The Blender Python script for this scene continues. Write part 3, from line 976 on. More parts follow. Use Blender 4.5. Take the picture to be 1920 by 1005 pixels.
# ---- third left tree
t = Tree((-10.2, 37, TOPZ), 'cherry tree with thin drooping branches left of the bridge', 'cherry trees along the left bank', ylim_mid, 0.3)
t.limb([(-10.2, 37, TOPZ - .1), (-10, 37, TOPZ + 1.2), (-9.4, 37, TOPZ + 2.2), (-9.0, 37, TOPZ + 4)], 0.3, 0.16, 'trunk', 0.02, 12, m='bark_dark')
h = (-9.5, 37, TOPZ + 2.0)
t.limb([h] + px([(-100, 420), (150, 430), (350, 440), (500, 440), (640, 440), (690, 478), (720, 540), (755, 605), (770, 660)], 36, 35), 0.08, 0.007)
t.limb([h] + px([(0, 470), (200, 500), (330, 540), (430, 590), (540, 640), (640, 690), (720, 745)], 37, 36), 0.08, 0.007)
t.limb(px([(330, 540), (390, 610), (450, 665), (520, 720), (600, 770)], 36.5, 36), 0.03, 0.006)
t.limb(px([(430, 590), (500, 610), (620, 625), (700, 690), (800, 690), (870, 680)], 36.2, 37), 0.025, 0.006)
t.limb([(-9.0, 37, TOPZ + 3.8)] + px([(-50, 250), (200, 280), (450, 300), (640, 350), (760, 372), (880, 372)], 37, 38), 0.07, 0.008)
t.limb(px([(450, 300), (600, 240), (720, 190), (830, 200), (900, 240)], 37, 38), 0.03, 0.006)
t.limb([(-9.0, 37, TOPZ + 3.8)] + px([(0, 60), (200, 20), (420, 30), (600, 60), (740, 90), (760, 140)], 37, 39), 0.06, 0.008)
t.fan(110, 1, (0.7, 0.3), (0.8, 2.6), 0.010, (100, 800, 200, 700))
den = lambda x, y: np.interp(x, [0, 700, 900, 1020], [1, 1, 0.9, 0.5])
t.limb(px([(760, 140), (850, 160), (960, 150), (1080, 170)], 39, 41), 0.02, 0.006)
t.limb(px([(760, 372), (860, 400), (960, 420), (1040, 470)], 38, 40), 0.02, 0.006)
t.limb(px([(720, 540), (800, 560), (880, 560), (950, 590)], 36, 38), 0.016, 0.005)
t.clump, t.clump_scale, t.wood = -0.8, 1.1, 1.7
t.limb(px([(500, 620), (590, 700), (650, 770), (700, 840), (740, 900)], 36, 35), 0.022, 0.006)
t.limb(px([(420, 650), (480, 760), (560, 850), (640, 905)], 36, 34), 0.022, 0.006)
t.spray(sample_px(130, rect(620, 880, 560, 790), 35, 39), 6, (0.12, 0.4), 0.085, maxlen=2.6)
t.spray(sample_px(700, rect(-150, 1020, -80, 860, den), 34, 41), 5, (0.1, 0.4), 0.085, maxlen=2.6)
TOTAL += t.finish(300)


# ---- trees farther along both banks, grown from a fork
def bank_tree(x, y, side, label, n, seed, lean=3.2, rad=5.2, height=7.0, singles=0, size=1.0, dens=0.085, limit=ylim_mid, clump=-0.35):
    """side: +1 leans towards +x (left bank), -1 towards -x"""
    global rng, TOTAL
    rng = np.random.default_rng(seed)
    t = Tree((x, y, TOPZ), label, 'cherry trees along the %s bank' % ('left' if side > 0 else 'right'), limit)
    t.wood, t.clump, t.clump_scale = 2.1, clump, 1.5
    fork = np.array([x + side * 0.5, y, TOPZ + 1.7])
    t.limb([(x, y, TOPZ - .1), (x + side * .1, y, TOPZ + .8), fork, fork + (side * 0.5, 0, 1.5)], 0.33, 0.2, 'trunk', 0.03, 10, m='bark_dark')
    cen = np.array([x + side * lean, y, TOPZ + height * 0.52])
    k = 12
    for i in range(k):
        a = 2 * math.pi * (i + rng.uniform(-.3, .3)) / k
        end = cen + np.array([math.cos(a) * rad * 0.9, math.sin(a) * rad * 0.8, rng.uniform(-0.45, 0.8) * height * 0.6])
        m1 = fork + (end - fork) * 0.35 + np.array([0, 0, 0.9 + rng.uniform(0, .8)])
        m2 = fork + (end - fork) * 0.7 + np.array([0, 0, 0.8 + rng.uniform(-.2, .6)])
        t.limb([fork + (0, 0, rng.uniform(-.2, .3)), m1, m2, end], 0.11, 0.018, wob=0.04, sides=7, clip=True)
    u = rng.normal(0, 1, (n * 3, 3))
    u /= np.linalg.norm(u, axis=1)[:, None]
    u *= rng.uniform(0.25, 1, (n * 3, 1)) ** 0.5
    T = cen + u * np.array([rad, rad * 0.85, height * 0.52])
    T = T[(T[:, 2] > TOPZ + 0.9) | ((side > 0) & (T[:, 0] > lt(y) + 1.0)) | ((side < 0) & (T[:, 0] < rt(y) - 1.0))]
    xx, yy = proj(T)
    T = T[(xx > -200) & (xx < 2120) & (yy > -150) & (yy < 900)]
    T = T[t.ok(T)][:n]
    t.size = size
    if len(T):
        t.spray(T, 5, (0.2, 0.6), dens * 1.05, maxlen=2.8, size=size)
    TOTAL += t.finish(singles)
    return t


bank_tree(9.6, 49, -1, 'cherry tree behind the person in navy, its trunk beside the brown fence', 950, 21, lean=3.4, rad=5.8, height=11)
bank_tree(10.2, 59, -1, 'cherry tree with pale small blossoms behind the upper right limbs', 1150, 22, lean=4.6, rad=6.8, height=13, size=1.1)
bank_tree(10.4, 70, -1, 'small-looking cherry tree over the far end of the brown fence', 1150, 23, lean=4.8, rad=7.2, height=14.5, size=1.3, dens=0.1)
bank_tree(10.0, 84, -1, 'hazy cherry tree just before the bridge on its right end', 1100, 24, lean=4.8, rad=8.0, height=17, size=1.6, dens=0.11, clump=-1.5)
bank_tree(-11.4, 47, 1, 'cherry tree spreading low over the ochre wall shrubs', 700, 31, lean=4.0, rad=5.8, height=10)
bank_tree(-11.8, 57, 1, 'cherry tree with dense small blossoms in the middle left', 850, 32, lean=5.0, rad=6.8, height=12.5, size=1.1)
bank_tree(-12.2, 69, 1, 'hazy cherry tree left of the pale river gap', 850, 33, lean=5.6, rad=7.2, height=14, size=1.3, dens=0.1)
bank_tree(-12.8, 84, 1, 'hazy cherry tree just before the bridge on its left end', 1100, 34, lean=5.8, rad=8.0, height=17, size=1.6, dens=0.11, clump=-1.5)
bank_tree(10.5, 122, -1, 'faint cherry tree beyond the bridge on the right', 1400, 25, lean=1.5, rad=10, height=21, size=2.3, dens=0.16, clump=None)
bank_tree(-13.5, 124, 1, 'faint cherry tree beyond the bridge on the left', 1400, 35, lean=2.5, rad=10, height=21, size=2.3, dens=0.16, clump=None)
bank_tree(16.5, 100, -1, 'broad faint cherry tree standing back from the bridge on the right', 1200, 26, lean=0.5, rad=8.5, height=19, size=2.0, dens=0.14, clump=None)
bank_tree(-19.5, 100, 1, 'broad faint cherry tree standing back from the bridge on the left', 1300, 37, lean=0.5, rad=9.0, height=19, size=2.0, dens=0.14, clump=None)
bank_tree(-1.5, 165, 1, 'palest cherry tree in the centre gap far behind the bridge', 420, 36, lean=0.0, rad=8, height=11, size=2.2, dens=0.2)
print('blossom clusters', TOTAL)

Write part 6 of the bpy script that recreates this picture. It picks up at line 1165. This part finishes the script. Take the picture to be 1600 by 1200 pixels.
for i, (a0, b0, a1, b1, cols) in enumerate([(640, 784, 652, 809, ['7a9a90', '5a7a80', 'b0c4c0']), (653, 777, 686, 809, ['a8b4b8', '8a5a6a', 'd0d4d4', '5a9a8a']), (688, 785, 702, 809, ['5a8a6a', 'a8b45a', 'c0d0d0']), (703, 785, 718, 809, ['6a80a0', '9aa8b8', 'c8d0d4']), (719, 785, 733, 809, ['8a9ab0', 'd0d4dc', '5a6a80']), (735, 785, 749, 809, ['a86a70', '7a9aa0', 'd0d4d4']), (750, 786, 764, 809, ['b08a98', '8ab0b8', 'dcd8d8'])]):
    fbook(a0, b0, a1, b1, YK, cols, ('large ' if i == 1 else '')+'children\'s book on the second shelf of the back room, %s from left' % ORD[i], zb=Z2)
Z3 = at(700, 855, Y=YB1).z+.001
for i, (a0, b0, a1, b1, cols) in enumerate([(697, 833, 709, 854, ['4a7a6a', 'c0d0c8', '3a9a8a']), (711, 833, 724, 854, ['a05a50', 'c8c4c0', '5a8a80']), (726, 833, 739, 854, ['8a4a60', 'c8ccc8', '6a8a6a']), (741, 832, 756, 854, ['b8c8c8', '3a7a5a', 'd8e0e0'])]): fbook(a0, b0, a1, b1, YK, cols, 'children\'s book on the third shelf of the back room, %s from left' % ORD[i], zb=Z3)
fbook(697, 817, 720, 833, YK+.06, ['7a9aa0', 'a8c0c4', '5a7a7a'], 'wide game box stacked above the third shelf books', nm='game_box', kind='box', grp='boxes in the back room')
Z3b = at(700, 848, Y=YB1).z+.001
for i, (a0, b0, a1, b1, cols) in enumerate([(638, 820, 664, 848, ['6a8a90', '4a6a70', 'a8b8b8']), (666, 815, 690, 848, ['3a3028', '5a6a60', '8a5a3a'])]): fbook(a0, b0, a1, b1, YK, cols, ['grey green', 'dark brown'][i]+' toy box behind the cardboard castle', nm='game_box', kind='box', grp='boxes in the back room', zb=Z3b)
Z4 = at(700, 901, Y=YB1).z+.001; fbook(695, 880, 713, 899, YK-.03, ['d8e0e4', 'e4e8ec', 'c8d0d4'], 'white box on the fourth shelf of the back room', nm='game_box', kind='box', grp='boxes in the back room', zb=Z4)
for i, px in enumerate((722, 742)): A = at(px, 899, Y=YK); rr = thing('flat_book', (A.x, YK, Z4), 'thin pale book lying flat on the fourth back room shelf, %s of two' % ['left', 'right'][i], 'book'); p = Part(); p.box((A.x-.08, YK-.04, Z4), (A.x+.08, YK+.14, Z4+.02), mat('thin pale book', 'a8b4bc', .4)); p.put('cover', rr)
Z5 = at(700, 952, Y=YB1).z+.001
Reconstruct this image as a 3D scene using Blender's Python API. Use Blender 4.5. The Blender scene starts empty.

# REQUEST
Show all lines from the records above where the word "Blender" occurs.

# EXERCISE RESPONSE
The Blender Python script for this scene continues. Write part 3, from line 976 on. More parts follow. Use Blender 4.5. Take the picture to be 1920 by 1005 pixels.
Reconstruct this image as a 3D scene using Blender's Python API. Use Blender 4.5. The Blender scene starts empty.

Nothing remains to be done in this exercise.